Hi Matt

> On 26 Sep 2021, at 09:10, Matt Jacobson via Gcc-patches 
> <gcc-patches@gcc.gnu.org> wrote:
> 

> Thanks for reviewing.  I’m happy to make the suggested changes.  One comment 
> inline.
> 
>> On Sep 22, 2021, at 2:49 PM, Iain Sandoe <i...@sandoe.co.uk> wrote:
>> 
>> However, the behaviour is changed - the existing implementation is explicit 
>> about the fields and
>> clears the reserved ones (and, ISTR, that was based on what the gcc-4.2.1 
>> compiler did).
> 
> My original change does in fact clear the reserved bytes on LP64 platforms.  
> The padding space compiles down to a `.space` assembler directive, and GNU as 
> is documented to fill that space with zeros.  So the reserved bits are indeed 
> cleared.

Apologies for iterating here ..

So it does, indeed, seem that clang does:

target datalayout = "e-m:o-i64:64-f80:128-n8:16:32:64-S128”
<snip>
%struct._class_ro_t = type { i32, i32, i32, i8*, i8*, %struct.__method_list_t*, 
%struct._objc_protocol_list*, 

(for -m64 -fobjc-runtime=macosx -emit-llvm -S)

and,...

target datalayout = "e-m:o-p:32:32-f64:32:64-f80:128-n8:16:32-S128”
<snip>
%struct._class_ro_t = type { i32, i32, i32, i8*, i8*, %struct.__method_list_t*, 
%struct._objc_protocol_list*, 

(for -m32 -fobjc-runtime=macosx -emit-llvm -S), even if the target platform 
will fail to link that (at least macOS will).

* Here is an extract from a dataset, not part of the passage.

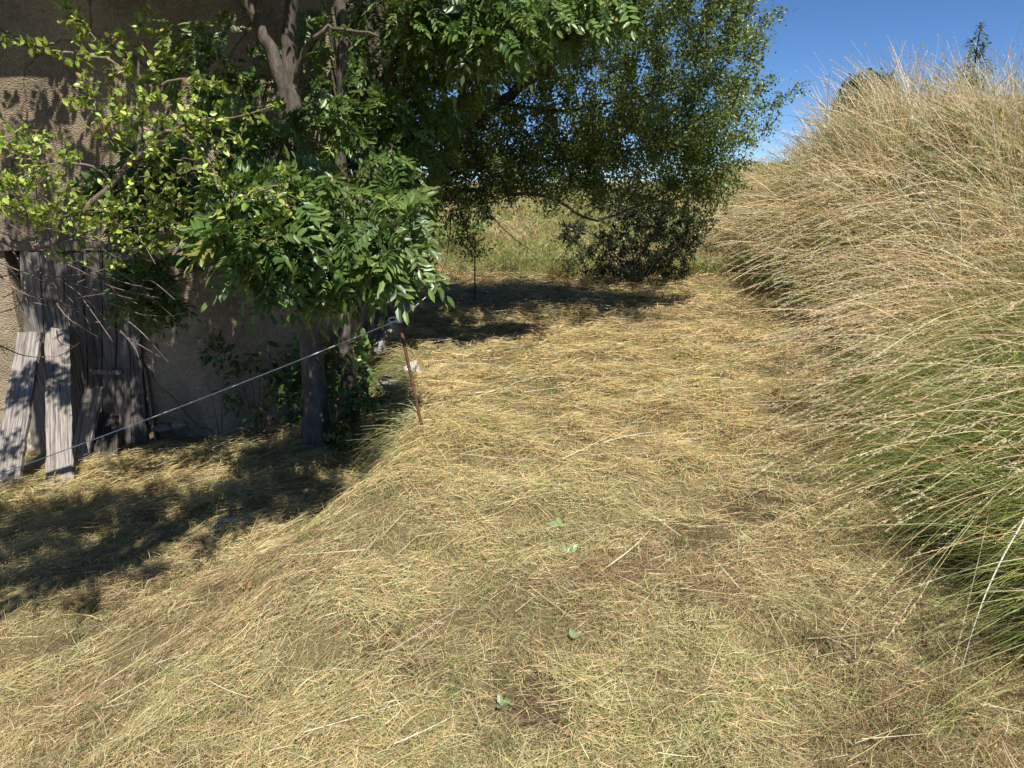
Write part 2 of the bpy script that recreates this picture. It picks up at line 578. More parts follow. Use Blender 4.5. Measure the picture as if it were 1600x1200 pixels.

So the padding is not explicit in this and will accommodate whatever the target 
uses.

Now - to change that such that the previously reserved field could be used on 
platforms which don’t have implicit padding would be an ABI break, so isn’t 
going to happen by accident (or at all, I imagine).

Since we produce .space for Darwin9 and Darwin10 (where the system compiler is 
GCC) I am no longer concerned about dropping the reserved field.

This is a long-winded way of saying that I now think your original approach is 
fine, and will put that patch into my testing queue (spot checks only so far) 
and apply if all goes without regression.